[Scripts that build scenes]
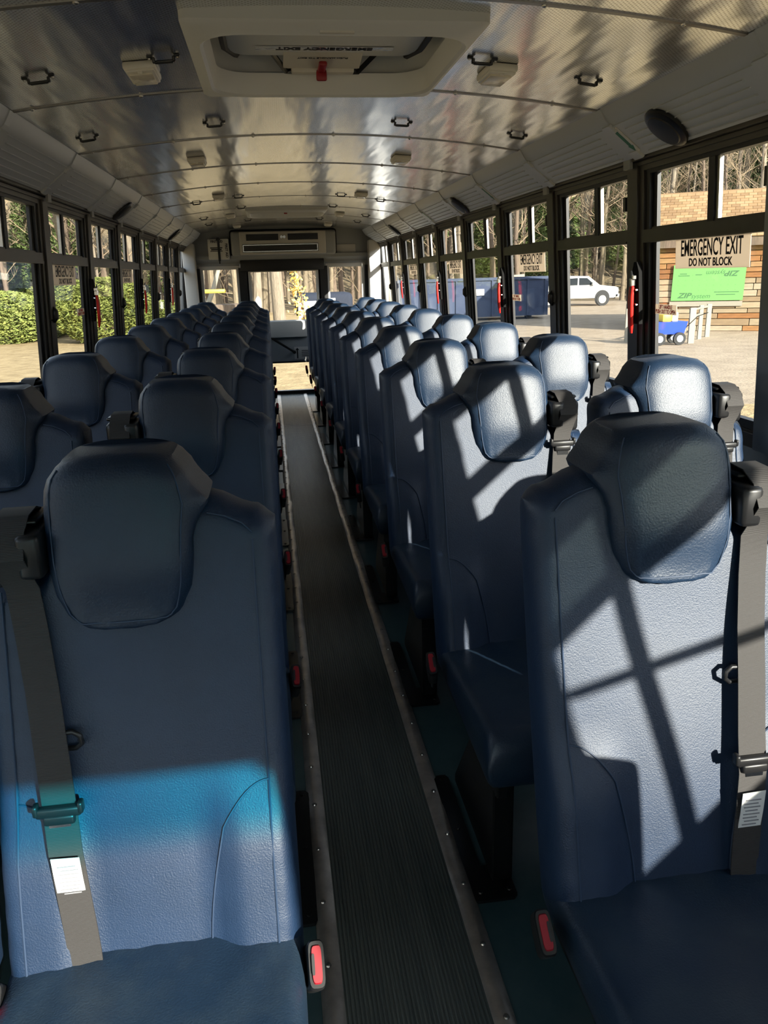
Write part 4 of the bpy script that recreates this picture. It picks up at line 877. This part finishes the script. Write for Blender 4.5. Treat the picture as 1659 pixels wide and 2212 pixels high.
# things seen through the rear door
tag(link('tall_trunk', G().tube([(.2, 36, GZ-.2), (.1, 36, 3), (0, 36, 14)], [.30, .25, .2], 12).mesh('tall_trunk', 'bark_grey')), 'thick pale tree trunk seen through the rear door window', 'tree')
yt = tag(link('yellow_sapling', G().tube([(1.2, 32, GZ), (1.0, 32, 1.2), (.75, 32, 3.0)], [.05, .04, .015], 6).mesh('yellow_sapling', 'bark_dark')), 'small tree with yellow autumn leaves seen through the rear door window', 'tree')
g = G()
for i in range(260):
    t = rnd.random(); c = Vector((1.25-.35*t*1.6+rnd.gauss(0, .30*(1.1-t)), 32+rnd.gauss(0, .25), GZ+.3+t*2.9)); u = Vector((rnd.uniform(-1, 1), rnd.uniform(-1, 1), rnd.uniform(-1, 1))).normalized(); v = u.orthogonal().normalized(); s = rnd.uniform(.06, .12)
    g.add([c-u*s, c+v*s*.7, c+u*s, c-v*s*.7], [(0, 1, 2), (0, 2, 3)])
link('leaves', g.mesh('leaves', 'yellow_leaf', recalc=False), yt)
cv = tag(empty('covered_trailer', (2.3, 38, GZ)), 'dark tarpaulin-covered trailer with white boards, seen through the rear door', 'trailer')
link('tarp', G().rbox(-1.3, 1.4, 0, 2.0, .5, 1.65, .25, 3).mesh('tarp', 'tarp'), cv)
for x0, x1, z0, z1 in ((-1.2, -.35, .35, 1.3), (-.25, .55, .3, 1.4)): link('board', G().box(x0, x1, -.16, -.10, z0, z1).mesh('board', 'white_paint'), cv)
for x in (-.7, .9): link('wheel', G().cyl((x, .2, .3), (0, 1, 0), .3, .25, 16).mesh('wheel', 'tyre'), cv)
pst = tag(empty('white_meter_post', (-.62, 30, GZ-.3)), 'white post with rounded cap seen through the left of the rear door window', 'post')
link('box', G().rbox(-.14, .14, -.08, .08, 0, 1.65, .03).mesh('box', 'white_paint'), pst); link('cap', G().tube([(0, 0, 1.65), (0, 0, 1.8), (0, 0, 1.95), (0, 0, 2.05)], [.1, .12, .1, .03], 12).mesh('cap', 'white_paint'), pst)
tag(link('leaning_log', G().tube([(-3.9, 42, GZ), (-3.0, 42, .9), (-2.4, 42, 2.6)], [.14, .12, .09], 10).mesh('leaning_log', 'wood_pale')), 'pale leaning log seen through the left rear window', 'log')
mc = tag(empty('yellow_machine', (-2.9, 40, GZ)), 'low yellow machine boom seen through the left rear window', 'machine')
link('boom', G().rbox(-.8, .6, 0, .2, 1.75, 1.93, .04).mesh('boom', 'machine_yellow'), mc); link('body', G().rbox(-.2, 1.2, .3, 1.5, .3, 1.2, .1).mesh('body', 'bark_dark'), mc); link('track', G().rbox(-.3, 1.7, .2, 1.6, 0, .4, .15).mesh('track', 'tyre'), mc)
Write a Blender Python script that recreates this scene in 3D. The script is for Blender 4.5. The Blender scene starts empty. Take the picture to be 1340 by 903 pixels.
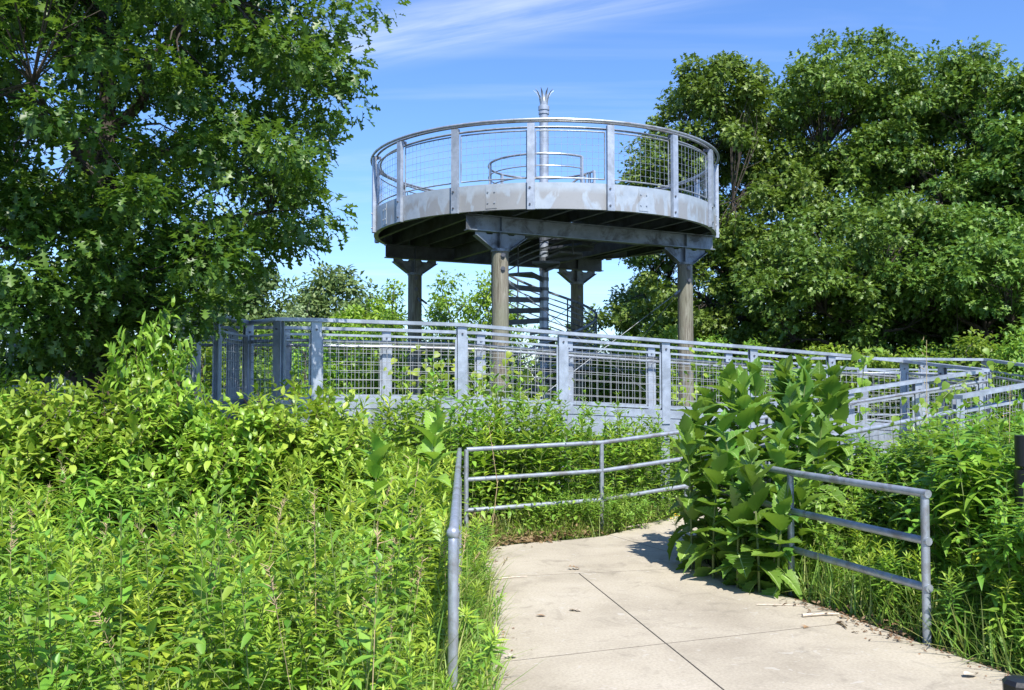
import bpy, bmesh, math, random
import numpy as np
from mathutils import Vector, Matrix

rng = np.random.default_rng(7)
random.seed(7)
S = bpy.context.scene
COL = S.collection
PI = math.pi
R = math.radians

# ------------------------------------------------------------------ camera model
F, CX, CY, HOR, EYE = 1250.0, 670.0, 451.5, 503.0, 1.6
PITCH = math.atan((HOR - CY) / F)

def at(px, py, Y):
    x, v = (px - CX) / F, (CY - py) / F
    dy = math.cos(PITCH) - v * math.sin(PITCH)
    dz = math.sin(PITCH) + v * math.cos(PITCH)
    t = Y / dy
    return Vector((x * t, Y, EYE + dz * t))

def gnd(px, py, z=0.0):
    x, v = (px - CX) / F, (CY - py) / F
    dy = math.cos(PITCH) - v * math.sin(PITCH)
    dz = math.sin(PITCH) + v * math.cos(PITCH)
    t = (z - EYE) / dz
    return Vector((x * t, dy * t, z))

# ------------------------------------------------------------------ materials
def new_mat(name):
    m = bpy.data.materials.new(name)
    m.use_nodes = True
    nt = m.node_tree
    nt.nodes.clear()
    out = nt.nodes.new('ShaderNodeOutputMaterial')
    return m, nt, out

def ramp(nt, stops):
    n = nt.nodes.new('ShaderNodeValToRGB')
    e = n.color_ramp.elements
    while len(e) < len(stops):
        e.new(0.5)
    for el, (p, c) in zip(e, stops):
        el.position = p
        el.color = (*c, 1) if len(c) == 3 else c
    return n

def noise(nt, scale, detail=4, rough=0.55, vec=None, dist=0.0):
    n = nt.nodes.new('ShaderNodeTexNoise')
    n.inputs['Scale'].default_value = scale
    n.inputs['Detail'].default_value = detail
    n.inputs['Roughness'].default_value = rough
    n.inputs['Distortion'].default_value = dist
    if vec is not None:
        nt.links.new(vec, n.inputs['Vector'])
    return n

def coords(nt, scale=(1, 1, 1), kind='Object', rot=(0, 0, 0)):
    t = nt.nodes.new('ShaderNodeTexCoord')
    mp = nt.nodes.new('ShaderNodeMapping')
    mp.inputs['Scale'].default_value = scale
    mp.inputs['Rotation'].default_value = rot
    nt.links.new(t.outputs[kind], mp.inputs['Vector'])
    return mp.outputs['Vector']

def mixc(nt, a, b, fac, mode='MIX'):
    n = nt.nodes.new('ShaderNodeMix')
    n.data_type = 'RGBA'
    n.blend_type = mode
    for sock, v in ((n.inputs[6], a), (n.inputs[7], b)):
        if isinstance(v, tuple):
            sock.default_value = (*v, 1)
        else:
            nt.links.new(v, sock)
    if isinstance(fac, (int, float)):
        n.inputs[0].default_value = fac
    else:
        nt.links.new(fac, n.inputs[0])
    return n.outputs[2]

def bump(nt, h, strength, dist=0.01):
    b = nt.nodes.new('ShaderNodeBump')
    b.inputs['Strength'].default_value = strength
    b.inputs['Distance'].default_value = dist
    nt.links.new(h, b.inputs['Height'])
    return b.outputs['Normal']

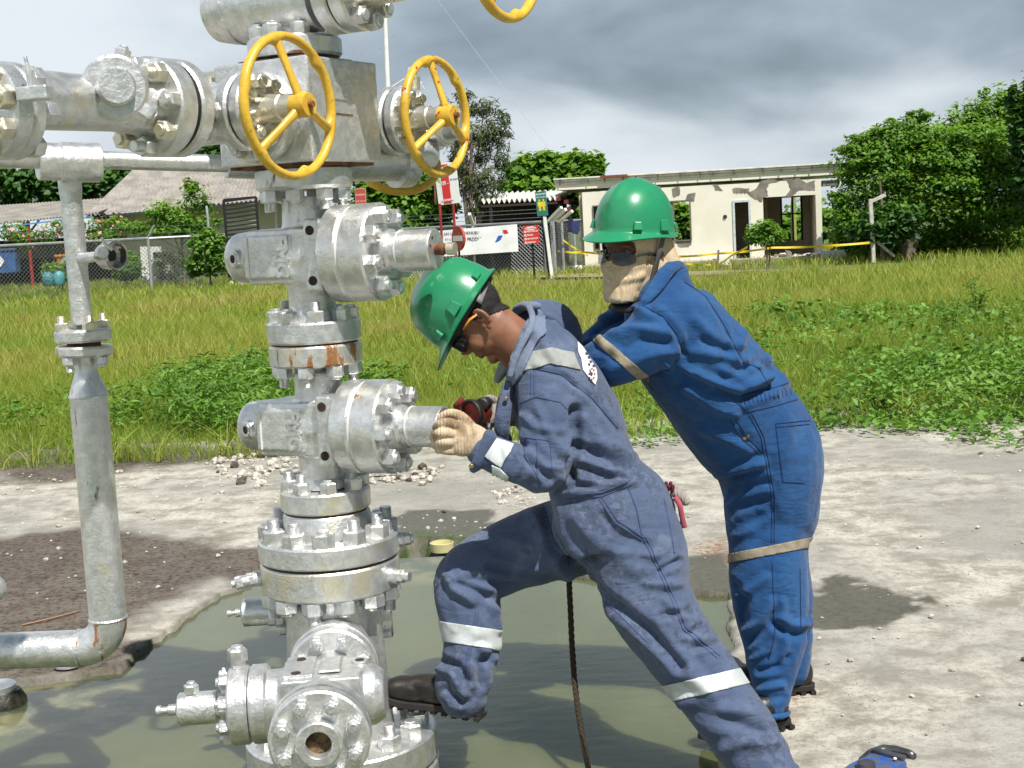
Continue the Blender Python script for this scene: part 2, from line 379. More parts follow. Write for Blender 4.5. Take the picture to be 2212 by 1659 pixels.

**SHORT PROBLEM:** Leave out the pictures and return every record word for word.

**OUTPUT BELOW:**
Write part 4 of the bpy script that recreates this picture. It picks up at line 877. This part finishes the script. Write for Blender 4.5. Treat the picture as 1659 pixels wide and 2212 pixels high.
# things seen through the rear door
tag(link('tall_trunk', G().tube([(.2, 36, GZ-.2), (.1, 36, 3), (0, 36, 14)], [.30, .25, .2], 12).mesh('tall_trunk', 'bark_grey')), 'thick pale tree trunk seen through the rear door window', 'tree')
yt = tag(link('yellow_sapling', G().tube([(1.2, 32, GZ), (1.0, 32, 1.2), (.75, 32, 3.0)], [.05, .04, .015], 6).mesh('yellow_sapling', 'bark_dark')), 'small tree with yellow autumn leaves seen through the rear door window', 'tree')
g = G()
for i in range(260):
    t = rnd.random(); c = Vector((1.25-.35*t*1.6+rnd.gauss(0, .30*(1.1-t)), 32+rnd.gauss(0, .25), GZ+.3+t*2.9)); u = Vector((rnd.uniform(-1, 1), rnd.uniform(-1, 1), rnd.uniform(-1, 1))).normalized(); v = u.orthogonal().normalized(); s = rnd.uniform(.06, .12)
    g.add([c-u*s, c+v*s*.7, c+u*s, c-v*s*.7], [(0, 1, 2), (0, 2, 3)])
link('leaves', g.mesh('leaves', 'yellow_leaf', recalc=False), yt)
cv = tag(empty('covered_trailer', (2.3, 38, GZ)), 'dark tarpaulin-covered trailer with white boards, seen through the rear door', 'trailer')
link('tarp', G().rbox(-1.3, 1.4, 0, 2.0, .5, 1.65, .25, 3).mesh('tarp', 'tarp'), cv)
for x0, x1, z0, z1 in ((-1.2, -.35, .35, 1.3), (-.25, .55, .3, 1.4)): link('board', G().box(x0, x1, -.16, -.10, z0, z1).mesh('board', 'white_paint'), cv)
for x in (-.7, .9): link('wheel', G().cyl((x, .2, .3), (0, 1, 0), .3, .25, 16).mesh('wheel', 'tyre'), cv)
pst = tag(empty('white_meter_post', (-.62, 30, GZ-.3)), 'white post with rounded cap seen through the left of the rear door window', 'post')
link('box', G().rbox(-.14, .14, -.08, .08, 0, 1.65, .03).mesh('box', 'white_paint'), pst); link('cap', G().tube([(0, 0, 1.65), (0, 0, 1.8), (0, 0, 1.95), (0, 0, 2.05)], [.1, .12, .1, .03], 12).mesh('cap', 'white_paint'), pst)
tag(link('leaning_log', G().tube([(-3.9, 42, GZ), (-3.0, 42, .9), (-2.4, 42, 2.6)], [.14, .12, .09], 10).mesh('leaning_log', 'wood_pale')), 'pale leaning log seen through the left rear window', 'log')
mc = tag(empty('yellow_machine', (-2.9, 40, GZ)), 'low yellow machine boom seen through the left rear window', 'machine')
link('boom', G().rbox(-.8, .6, 0, .2, 1.75, 1.93, .04).mesh('boom', 'machine_yellow'), mc); link('body', G().rbox(-.2, 1.2, .3, 1.5, .3, 1.2, .1).mesh('body', 'bark_dark'), mc); link('track', G().rbox(-.3, 1.7, .2, 1.6, 0, .4, .15).mesh('track', 'tyre'), mc)
Write a Blender Python script that recreates this scene in 3D. The script is for Blender 4.5. The Blender scene starts empty. Take the picture to be 1340 by 903 pixels.
import bpy, bmesh, math, random
import numpy as np
from mathutils import Vector, Matrix

rng = np.random.default_rng(7)
random.seed(7)
S = bpy.context.scene
COL = S.collection
PI = math.pi
R = math.radians

# ------------------------------------------------------------------ camera model
F, CX, CY, HOR, EYE = 1250.0, 670.0, 451.5, 503.0, 1.6
PITCH = math.atan((HOR - CY) / F)

def at(px, py, Y):
    x, v = (px - CX) / F, (CY - py) / F
    dy = math.cos(PITCH) - v * math.sin(PITCH)
    dz = math.sin(PITCH) + v * math.cos(PITCH)
    t = Y / dy
    return Vector((x * t, Y, EYE + dz * t))

def gnd(px, py, z=0.0):
    x, v = (px - CX) / F, (CY - py) / F
    dy = math.cos(PITCH) - v * math.sin(PITCH)
    dz = math.sin(PITCH) + v * math.cos(PITCH)
    t = (z - EYE) / dz
    return Vector((x * t, dy * t, z))

# ------------------------------------------------------------------ materials
def new_mat(name):
    m = bpy.data.materials.new(name)
    m.use_nodes = True
    nt = m.node_tree
    nt.nodes.clear()
    out = nt.nodes.new('ShaderNodeOutputMaterial')
    return m, nt, out

def ramp(nt, stops):
    n = nt.nodes.new('ShaderNodeValToRGB')
    e = n.color_ramp.elements
    while len(e) < len(stops):
        e.new(0.5)
    for el, (p, c) in zip(e, stops):
        el.position = p
        el.color = (*c, 1) if len(c) == 3 else c
    return n

def noise(nt, scale, detail=4, rough=0.55, vec=None, dist=0.0):
    n = nt.nodes.new('ShaderNodeTexNoise')
    n.inputs['Scale'].default_value = scale
    n.inputs['Detail'].default_value = detail
    n.inputs['Roughness'].default_value = rough
    n.inputs['Distortion'].default_value = dist
    if vec is not None:
        nt.links.new(vec, n.inputs['Vector'])
    return n

def coords(nt, scale=(1, 1, 1), kind='Object', rot=(0, 0, 0)):
    t = nt.nodes.new('ShaderNodeTexCoord')
    mp = nt.nodes.new('ShaderNodeMapping')
    mp.inputs['Scale'].default_value = scale
    mp.inputs['Rotation'].default_value = rot
    nt.links.new(t.outputs[kind], mp.inputs['Vector'])
    return mp.outputs['Vector']

def mixc(nt, a, b, fac, mode='MIX'):
    n = nt.nodes.new('ShaderNodeMix')
    n.data_type = 'RGBA'
    n.blend_type = mode
    for sock, v in ((n.inputs[6], a), (n.inputs[7], b)):
        if isinstance(v, tuple):
            sock.default_value = (*v, 1)
        else:
            nt.links.new(v, sock)
    if isinstance(fac, (int, float)):
        n.inputs[0].default_value = fac
    else:
        nt.links.new(fac, n.inputs[0])
    return n.outputs[2]

def bump(nt, h, strength, dist=0.01):
    b = nt.nodes.new('ShaderNodeBump')
    b.inputs['Strength'].default_value = strength
    b.inputs['Distance'].default_value = dist
    nt.links.new(h, b.inputs['Height'])
    return b.outputs['Normal']

Continue the Blender Python script for this scene: part 2, from line 379. More parts follow. Write for Blender 4.5. Take the picture to be 2212 by 1659 pixels.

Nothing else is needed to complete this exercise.